***** Material provided *****

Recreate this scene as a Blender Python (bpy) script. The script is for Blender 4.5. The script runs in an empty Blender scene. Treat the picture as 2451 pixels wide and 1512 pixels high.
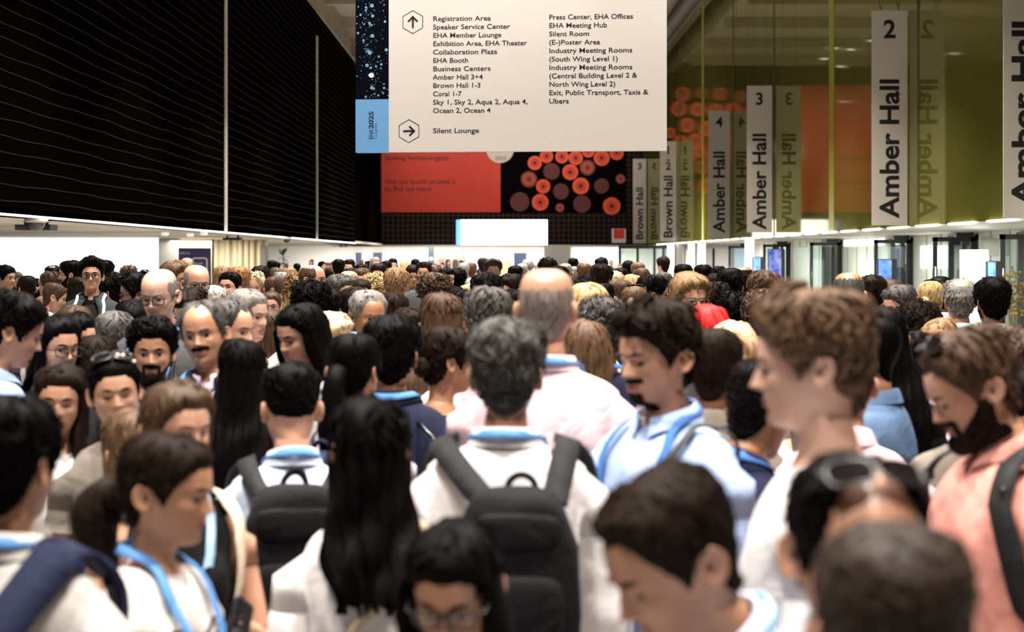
import bpy, math, random
import numpy as np
from mathutils import Vector, Matrix, Euler

C = bpy.context.scene.collection
SC = bpy.context.scene
# ---------------------------------------------------------------- camera
FPX, W, H = 4500.0, 2451.0, 1512.0          # focal length in pixels of the 2451x1512 frame
VPX, VPY, CAMZ = 1205.0, 611.0, 1.95        # vanishing point of the corridor, eye height
cam_data = bpy.data.cameras.new('camera'); cam = bpy.data.objects.new('camera', cam_data); C.objects.link(cam)
cam.location = (0, 0, CAMZ); cam.rotation_euler = (math.radians(90), 0, 0)
cam_data.sensor_width = 36.0; cam_data.lens = FPX / W * 36.0
cam_data.shift_x = (W / 2 - VPX) / W; cam_data.shift_y = -(H / 2 - VPY) / W
cam_data.clip_start = 0.2; cam_data.clip_end = 400
cam_data.dof.use_dof = True; cam_data.dof.focus_distance = 15.0; cam_data.dof.aperture_fstop = 3.4
SC.camera = cam
SC.view_settings.view_transform = 'Standard'; SC.view_settings.look = 'None'
SC.view_settings.exposure = 0.0; SC.view_settings.gamma = 1.0; SC.view_settings.use_curve_mapping = False
SC.cycles.max_bounces = 5; SC.cycles.diffuse_bounces = 2; SC.cycles.glossy_bounces = 3
SC.cycles.transparent_max_bounces = 8
# ---------------------------------------------------------------- world
world = bpy.data.worlds.new('world'); SC.world = world; world.use_nodes = True
bg = world.node_tree.nodes['Background']; bg.inputs[0].default_value = (1.0, 0.93, 0.86, 1); bg.inputs[1].default_value = 0.012
# ---------------------------------------------------------------- large lights of the hall
def area(name, loc, size, power, col=(1, .93, .86), aim=(0, 0, -1), shape='RECTANGLE', spread=180):
    l = bpy.data.lights.new(name, 'AREA'); l.shape = shape; l.size = size[0]
    if shape in ('RECTANGLE', 'ELLIPSE'): l.size_y = size[1]
    l.energy = power; l.color = col; l.spread = math.radians(spread)
    o = bpy.data.objects.new(name, l); C.objects.link(o); o.location = loc
    o.rotation_euler = Vector(aim).to_track_quat('-Z', 'Y').to_euler()
    return o
XL, XR, YL, YF = -6.7, 7.79, 85.0, 104.0                           # the two long walls, end of the slatted wall, far wall
ZT, ZW, ZR = 12.6, 10.66, 11.85                                    # ceiling, top of the slatted wall, top of the glass wall
WARM = (1.0, .90, .80); NEUT = (1.0, .93, .86); COOL = (.93, .97, 1.0)
LAMPS = [(x, y) for y in (0.3, 3.5, 8, 13, 19, 26, 34, 43, 53) for x in (-2.2, 2.3)] + [(2.9, 72), (2.6, 76), (2.2, 72.5), (1.95, 69.5), (1.4, 79), (-2.2, 74), (-2.2, 86), (2.0, 92), (-2.0, 97)]
LAMP_POWER = 520.0
for lx, ly in LAMPS:
    area('ceiling_lamp_light', (lx, ly, 9.86), (0.35, 0.35), LAMP_POWER * (.5 if ly < 1 else .85 if ly < 4 else 1.0 if ly < 25 else 1.9), NEUT, shape='DISK', spread=96)
for ly in (14, 22, 30, 40, 50):                                    # lamps under the low ceiling of the bright side aisle
    area('aisle_light', (-9.2, ly, 2.42), (2.6, 3.0), 260, (1, .95, .85))
for ly in (62, 74, 88):
    area('aisle_light', (-9.6, ly, 2.42), (2.0, 6.0), 420, (1, .94, .82))
for ly in (24, 34, 44, 54, 64, 76, 88):                            # lamps under the soffit of the glazed aisle
    area('soffit_light', (8.7, ly, 2.42), (1.6, 6.0), 260, (.98, 1, .93))
for lx in (-4.5, 0.0, 4.5):                                         # added fill, no fixture there: brightens the poster on the far wall
    area('poster_fill', (lx, YF - 6, ZT - .7), (.5, .5), 75, (1, .92, .88), aim=(0, 5.9, -5.5), spread=90)
for lx in (-9, -4, 1, 6):
    area('lobby_light', (lx, 109.5, 2.56), (3.5, 6.0), 1200, (1, .96, .9))
# ---------------------------------------------------------------- materials
MATS = {}
def _nodes(name):
    m = bpy.data.materials.new(name); m.use_nodes = True
    nt = m.node_tree; return m, nt, nt.nodes['Principled BSDF']
def mat(name, col, rough=.6, metal=0.0, emit=0.0, ecol=None, spec=.5, bump=0.0, bscale=40, var=0.0):
    key = (name, tuple(col), rough, metal, emit)
    if key in MATS: return MATS[key]
    m, nt, b = _nodes(name)
    b.inputs['Base Color'].default_value = (*col, 1); b.inputs['Roughness'].default_value = rough
    b.inputs['Metallic'].default_value = metal; b.inputs['Specular IOR Level'].default_value = spec
    if emit:
        b.inputs['Emission Color'].default_value = (*(ecol or col), 1); b.inputs['Emission Strength'].default_value = emit
    if bump or var:
        tc = nt.nodes.new('ShaderNodeTexCoord'); n = nt.nodes.new('ShaderNodeTexNoise')
        n.inputs['Scale'].default_value = bscale; n.inputs['Detail'].default_value = 3
        nt.links.new(tc.outputs['Object'], n.inputs['Vector'])
        if bump:
            bp = nt.nodes.new('ShaderNodeBump'); bp.inputs['Strength'].default_value = bump; bp.inputs['Distance'].default_value = .01
            nt.links.new(n.outputs['Fac'], bp.inputs['Height']); nt.links.new(bp.outputs['Normal'], b.inputs['Normal'])
        if var:
            r = nt.nodes.new('ShaderNodeValToRGB')
            r.color_ramp.elements[0].position = .3; r.color_ramp.elements[1].position = .7
            r.color_ramp.elements[0].color = (*[c * (1 - var) for c in col], 1); r.color_ramp.elements[1].color = (*[min(1, c * (1 + var)) for c in col], 1)
            nt.links.new(n.outputs['Fac'], r.inputs['Fac']); nt.links.new(r.outputs['Color'], b.inputs['Base Color'])
    MATS[key] = m; return m
def skin_mat(col):
    key = ('skin', col)
    if key in MATS: return MATS[key]
    m, nt, b = _nodes('skin')
    tc = nt.nodes.new('ShaderNodeTexCoord'); n = nt.nodes.new('ShaderNodeTexNoise'); n.inputs['Scale'].default_value = 14; n.inputs['Detail'].default_value = 4
    r = nt.nodes.new('ShaderNodeValToRGB'); r.color_ramp.elements[0].position = .3; r.color_ramp.elements[1].position = .72
    r.color_ramp.elements[0].color = (col[0] * .90, col[1] * .80, col[2] * .76, 1); r.color_ramp.elements[1].color = (min(1, col[0] * 1.06), col[1] * 1.08, col[2] * 1.08, 1)
    nt.links.new(tc.outputs['Object'], n.inputs['Vector']); nt.links.new(n.outputs['Fac'], r.inputs['Fac']); nt.links.new(r.outputs['Color'], b.inputs['Base Color'])
    b.inputs['Roughness'].default_value = .38; b.inputs['Specular IOR Level'].default_value = .5
    MATS[key] = m; return m
def hair_mat(col, streak=1.0):
    key = ('hair', col, streak)
    if key in MATS: return MATS[key]
    m, nt, b = _nodes('hair')
    tc = nt.nodes.new('ShaderNodeTexCoord'); mp = nt.nodes.new('ShaderNodeMapping'); mp.inputs['Scale'].default_value = (90, 90, 14)
    n = nt.nodes.new('ShaderNodeTexNoise'); n.inputs['Scale'].default_value = 1.0; n.inputs['Detail'].default_value = 5; n.inputs['Roughness'].default_value = .65
    nt.links.new(tc.outputs['Object'], mp.inputs['Vector']); nt.links.new(mp.outputs['Vector'], n.inputs['Vector'])
    r = nt.nodes.new('ShaderNodeValToRGB'); r.color_ramp.elements[0].position = .34; r.color_ramp.elements[1].position = .68
    r.color_ramp.elements[0].color = (*[c * .5 for c in col], 1); r.color_ramp.elements[1].color = (*[min(1, c * (1 + .6 * streak)) for c in col], 1)
    bp = nt.nodes.new('ShaderNodeBump'); bp.inputs['Strength'].default_value = .55; bp.inputs['Distance'].default_value = .004
    nt.links.new(n.outputs['Fac'], r.inputs['Fac']); nt.links.new(r.outputs['Color'], b.inputs['Base Color'])
    nt.links.new(n.outputs['Fac'], bp.inputs['Height']); nt.links.new(bp.outputs['Normal'], b.inputs['Normal'])
    b.inputs['Roughness'].default_value = .45; b.inputs['Specular IOR Level'].default_value = .03 if max(col) < .02 else .12
    MATS[key] = m; return m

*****

- Prompt -
Starting at the first line of the material, output exactly the lines up to and including the one with "from mathutils import Vector, Matrix, Euler". Do not include the pictures.

- Reply -
Recreate this scene as a Blender Python (bpy) script. The script is for Blender 4.5. The script runs in an empty Blender scene. Treat the picture as 2451 pixels wide and 1512 pixels high.
import bpy, math, random
import numpy as np
from mathutils import Vector, Matrix, Euler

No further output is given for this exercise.